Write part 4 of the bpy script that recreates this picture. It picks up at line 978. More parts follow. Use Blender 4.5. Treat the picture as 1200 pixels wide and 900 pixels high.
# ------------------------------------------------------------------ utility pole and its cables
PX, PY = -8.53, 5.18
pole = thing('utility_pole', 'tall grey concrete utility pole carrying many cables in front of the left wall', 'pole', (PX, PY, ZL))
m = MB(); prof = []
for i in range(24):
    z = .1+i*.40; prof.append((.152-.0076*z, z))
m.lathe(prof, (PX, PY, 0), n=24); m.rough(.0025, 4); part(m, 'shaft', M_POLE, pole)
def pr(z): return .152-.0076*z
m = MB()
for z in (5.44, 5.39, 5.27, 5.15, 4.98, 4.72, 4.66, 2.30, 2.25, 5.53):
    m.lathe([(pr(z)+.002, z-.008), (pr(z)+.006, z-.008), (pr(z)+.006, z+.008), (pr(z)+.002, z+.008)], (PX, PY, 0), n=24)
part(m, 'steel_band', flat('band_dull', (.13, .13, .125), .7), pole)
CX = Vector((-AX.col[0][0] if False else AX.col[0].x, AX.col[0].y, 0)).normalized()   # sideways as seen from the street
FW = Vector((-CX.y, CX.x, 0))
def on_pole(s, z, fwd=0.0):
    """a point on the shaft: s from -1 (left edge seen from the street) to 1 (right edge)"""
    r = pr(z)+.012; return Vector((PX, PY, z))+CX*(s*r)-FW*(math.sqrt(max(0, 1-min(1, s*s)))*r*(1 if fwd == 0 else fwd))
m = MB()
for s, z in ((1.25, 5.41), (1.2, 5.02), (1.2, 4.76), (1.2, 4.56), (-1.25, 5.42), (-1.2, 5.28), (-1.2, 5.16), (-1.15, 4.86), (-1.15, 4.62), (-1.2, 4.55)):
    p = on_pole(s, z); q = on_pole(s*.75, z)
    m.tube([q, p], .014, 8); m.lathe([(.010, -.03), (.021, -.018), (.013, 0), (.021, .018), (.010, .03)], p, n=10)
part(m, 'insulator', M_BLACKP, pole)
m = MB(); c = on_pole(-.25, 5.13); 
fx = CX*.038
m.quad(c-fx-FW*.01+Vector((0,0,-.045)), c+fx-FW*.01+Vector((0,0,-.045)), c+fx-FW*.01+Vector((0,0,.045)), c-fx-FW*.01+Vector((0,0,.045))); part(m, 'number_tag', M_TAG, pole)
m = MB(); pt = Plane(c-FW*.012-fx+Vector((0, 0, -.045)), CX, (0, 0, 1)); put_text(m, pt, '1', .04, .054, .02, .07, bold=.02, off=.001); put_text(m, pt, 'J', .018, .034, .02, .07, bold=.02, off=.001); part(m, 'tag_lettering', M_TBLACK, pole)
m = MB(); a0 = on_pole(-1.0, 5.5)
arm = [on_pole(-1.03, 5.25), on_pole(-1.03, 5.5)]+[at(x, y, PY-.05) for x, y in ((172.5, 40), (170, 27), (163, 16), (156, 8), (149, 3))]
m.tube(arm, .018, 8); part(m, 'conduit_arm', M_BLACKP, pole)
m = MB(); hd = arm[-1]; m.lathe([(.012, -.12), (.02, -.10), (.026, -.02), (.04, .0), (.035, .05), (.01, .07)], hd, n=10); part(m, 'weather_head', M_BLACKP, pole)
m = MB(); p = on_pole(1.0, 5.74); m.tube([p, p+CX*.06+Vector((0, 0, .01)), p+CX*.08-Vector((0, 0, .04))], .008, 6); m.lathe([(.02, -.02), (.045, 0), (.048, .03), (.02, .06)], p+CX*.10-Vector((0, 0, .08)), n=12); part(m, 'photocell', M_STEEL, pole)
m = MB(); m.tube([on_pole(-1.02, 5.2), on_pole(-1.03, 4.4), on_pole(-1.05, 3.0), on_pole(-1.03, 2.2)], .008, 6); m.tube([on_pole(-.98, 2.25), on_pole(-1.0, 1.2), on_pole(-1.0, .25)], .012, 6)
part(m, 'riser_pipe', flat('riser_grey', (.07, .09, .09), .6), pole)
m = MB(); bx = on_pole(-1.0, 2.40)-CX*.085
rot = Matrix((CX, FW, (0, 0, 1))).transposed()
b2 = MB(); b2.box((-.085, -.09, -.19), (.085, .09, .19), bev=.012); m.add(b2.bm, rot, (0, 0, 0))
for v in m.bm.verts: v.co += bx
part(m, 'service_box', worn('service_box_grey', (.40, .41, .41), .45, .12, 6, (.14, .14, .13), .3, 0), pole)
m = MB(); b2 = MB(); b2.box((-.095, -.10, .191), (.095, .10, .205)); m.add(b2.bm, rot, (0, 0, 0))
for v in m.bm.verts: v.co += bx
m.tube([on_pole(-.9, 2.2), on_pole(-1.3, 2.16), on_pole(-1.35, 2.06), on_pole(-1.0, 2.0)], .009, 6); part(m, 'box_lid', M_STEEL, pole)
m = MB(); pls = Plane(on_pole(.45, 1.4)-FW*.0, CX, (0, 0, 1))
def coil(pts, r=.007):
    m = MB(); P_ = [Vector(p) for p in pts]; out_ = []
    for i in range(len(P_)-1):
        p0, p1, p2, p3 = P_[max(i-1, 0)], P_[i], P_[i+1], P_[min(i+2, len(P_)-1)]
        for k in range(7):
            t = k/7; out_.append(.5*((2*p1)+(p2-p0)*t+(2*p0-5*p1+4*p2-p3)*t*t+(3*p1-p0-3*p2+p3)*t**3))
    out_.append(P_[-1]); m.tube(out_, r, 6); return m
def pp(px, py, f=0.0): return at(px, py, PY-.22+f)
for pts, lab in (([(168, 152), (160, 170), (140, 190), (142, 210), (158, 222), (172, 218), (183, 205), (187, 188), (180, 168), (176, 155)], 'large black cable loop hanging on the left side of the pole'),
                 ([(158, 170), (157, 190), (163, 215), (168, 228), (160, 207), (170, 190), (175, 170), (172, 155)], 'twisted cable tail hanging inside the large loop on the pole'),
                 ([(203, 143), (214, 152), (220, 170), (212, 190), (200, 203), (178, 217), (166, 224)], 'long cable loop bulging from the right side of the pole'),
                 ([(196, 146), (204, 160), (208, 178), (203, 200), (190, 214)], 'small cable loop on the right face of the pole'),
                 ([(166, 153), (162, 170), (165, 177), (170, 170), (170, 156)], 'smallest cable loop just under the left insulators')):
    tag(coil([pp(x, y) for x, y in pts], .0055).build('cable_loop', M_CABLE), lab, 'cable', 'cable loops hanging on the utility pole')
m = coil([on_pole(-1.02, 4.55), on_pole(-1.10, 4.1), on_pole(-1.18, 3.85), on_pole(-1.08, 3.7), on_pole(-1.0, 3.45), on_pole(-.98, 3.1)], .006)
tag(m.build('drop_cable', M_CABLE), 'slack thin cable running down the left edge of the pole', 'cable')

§

**Task prompt:**
Restate the whole listing exactly, leaving out nothing.

**Result of this exercise:**
Write part 4 of the bpy script that recreates this picture. It picks up at line 978. More parts follow. Use Blender 4.5. Treat the picture as 1200 pixels wide and 900 pixels high.
# ------------------------------------------------------------------ utility pole and its cables
PX, PY = -8.53, 5.18
pole = thing('utility_pole', 'tall grey concrete utility pole carrying many cables in front of the left wall', 'pole', (PX, PY, ZL))
m = MB(); prof = []
for i in range(24):
    z = .1+i*.40; prof.append((.152-.0076*z, z))
m.lathe(prof, (PX, PY, 0), n=24); m.rough(.0025, 4); part(m, 'shaft', M_POLE, pole)
def pr(z): return .152-.0076*z
m = MB()
for z in (5.44, 5.39, 5.27, 5.15, 4.98, 4.72, 4.66, 2.30, 2.25, 5.53):
    m.lathe([(pr(z)+.002, z-.008), (pr(z)+.006, z-.008), (pr(z)+.006, z+.008), (pr(z)+.002, z+.008)], (PX, PY, 0), n=24)
part(m, 'steel_band', flat('band_dull', (.13, .13, .125), .7), pole)
CX = Vector((-AX.col[0][0] if False else AX.col[0].x, AX.col[0].y, 0)).normalized()   # sideways as seen from the street
FW = Vector((-CX.y, CX.x, 0))
def on_pole(s, z, fwd=0.0):
    """a point on the shaft: s from -1 (left edge seen from the street) to 1 (right edge)"""
    r = pr(z)+.012; return Vector((PX, PY, z))+CX*(s*r)-FW*(math.sqrt(max(0, 1-min(1, s*s)))*r*(1 if fwd == 0 else fwd))
m = MB()
for s, z in ((1.25, 5.41), (1.2, 5.02), (1.2, 4.76), (1.2, 4.56), (-1.25, 5.42), (-1.2, 5.28), (-1.2, 5.16), (-1.15, 4.86), (-1.15, 4.62), (-1.2, 4.55)):
    p = on_pole(s, z); q = on_pole(s*.75, z)
    m.tube([q, p], .014, 8); m.lathe([(.010, -.03), (.021, -.018), (.013, 0), (.021, .018), (.010, .03)], p, n=10)
part(m, 'insulator', M_BLACKP, pole)
m = MB(); c = on_pole(-.25, 5.13); 
fx = CX*.038
m.quad(c-fx-FW*.01+Vector((0,0,-.045)), c+fx-FW*.01+Vector((0,0,-.045)), c+fx-FW*.01+Vector((0,0,.045)), c-fx-FW*.01+Vector((0,0,.045))); part(m, 'number_tag', M_TAG, pole)
m = MB(); pt = Plane(c-FW*.012-fx+Vector((0, 0, -.045)), CX, (0, 0, 1)); put_text(m, pt, '1', .04, .054, .02, .07, bold=.02, off=.001); put_text(m, pt, 'J', .018, .034, .02, .07, bold=.02, off=.001); part(m, 'tag_lettering', M_TBLACK, pole)
m = MB(); a0 = on_pole(-1.0, 5.5)
arm = [on_pole(-1.03, 5.25), on_pole(-1.03, 5.5)]+[at(x, y, PY-.05) for x, y in ((172.5, 40), (170, 27), (163, 16), (156, 8), (149, 3))]
m.tube(arm, .018, 8); part(m, 'conduit_arm', M_BLACKP, pole)
m = MB(); hd = arm[-1]; m.lathe([(.012, -.12), (.02, -.10), (.026, -.02), (.04, .0), (.035, .05), (.01, .07)], hd, n=10); part(m, 'weather_head', M_BLACKP, pole)
m = MB(); p = on_pole(1.0, 5.74); m.tube([p, p+CX*.06+Vector((0, 0, .01)), p+CX*.08-Vector((0, 0, .04))], .008, 6); m.lathe([(.02, -.02), (.045, 0), (.048, .03), (.02, .06)], p+CX*.10-Vector((0, 0, .08)), n=12); part(m, 'photocell', M_STEEL, pole)
m = MB(); m.tube([on_pole(-1.02, 5.2), on_pole(-1.03, 4.4), on_pole(-1.05, 3.0), on_pole(-1.03, 2.2)], .008, 6); m.tube([on_pole(-.98, 2.25), on_pole(-1.0, 1.2), on_pole(-1.0, .25)], .012, 6)
part(m, 'riser_pipe', flat('riser_grey', (.07, .09, .09), .6), pole)
m = MB(); bx = on_pole(-1.0, 2.40)-CX*.085
rot = Matrix((CX, FW, (0, 0, 1))).transposed()
b2 = MB(); b2.box((-.085, -.09, -.19), (.085, .09, .19), bev=.012); m.add(b2.bm, rot, (0, 0, 0))
for v in m.bm.verts: v.co += bx
part(m, 'service_box', worn('service_box_grey', (.40, .41, .41), .45, .12, 6, (.14, .14, .13), .3, 0), pole)
m = MB(); b2 = MB(); b2.box((-.095, -.10, .191), (.095, .10, .205)); m.add(b2.bm, rot, (0, 0, 0))
for v in m.bm.verts: v.co += bx
m.tube([on_pole(-.9, 2.2), on_pole(-1.3, 2.16), on_pole(-1.35, 2.06), on_pole(-1.0, 2.0)], .009, 6); part(m, 'box_lid', M_STEEL, pole)
m = MB(); pls = Plane(on_pole(.45, 1.4)-FW*.0, CX, (0, 0, 1))
def coil(pts, r=.007):
    m = MB(); P_ = [Vector(p) for p in pts]; out_ = []
    for i in range(len(P_)-1):
        p0, p1, p2, p3 = P_[max(i-1, 0)], P_[i], P_[i+1], P_[min(i+2, len(P_)-1)]
        for k in range(7):
            t = k/7; out_.append(.5*((2*p1)+(p2-p0)*t+(2*p0-5*p1+4*p2-p3)*t*t+(3*p1-p0-3*p2+p3)*t**3))
    out_.append(P_[-1]); m.tube(out_, r, 6); return m
def pp(px, py, f=0.0): return at(px, py, PY-.22+f)
for pts, lab in (([(168, 152), (160, 170), (140, 190), (142, 210), (158, 222), (172, 218), (183, 205), (187, 188), (180, 168), (176, 155)], 'large black cable loop hanging on the left side of the pole'),
                 ([(158, 170), (157, 190), (163, 215), (168, 228), (160, 207), (170, 190), (175, 170), (172, 155)], 'twisted cable tail hanging inside the large loop on the pole'),
                 ([(203, 143), (214, 152), (220, 170), (212, 190), (200, 203), (178, 217), (166, 224)], 'long cable loop bulging from the right side of the pole'),
                 ([(196, 146), (204, 160), (208, 178), (203, 200), (190, 214)], 'small cable loop on the right face of the pole'),
                 ([(166, 153), (162, 170), (165, 177), (170, 170), (170, 156)], 'smallest cable loop just under the left insulators')):
    tag(coil([pp(x, y) for x, y in pts], .0055).build('cable_loop', M_CABLE), lab, 'cable', 'cable loops hanging on the utility pole')
m = coil([on_pole(-1.02, 4.55), on_pole(-1.10, 4.1), on_pole(-1.18, 3.85), on_pole(-1.08, 3.7), on_pole(-1.0, 3.45), on_pole(-.98, 3.1)], .006)
tag(m.build('drop_cable', M_CABLE), 'slack thin cable running down the left edge of the pole', 'cable')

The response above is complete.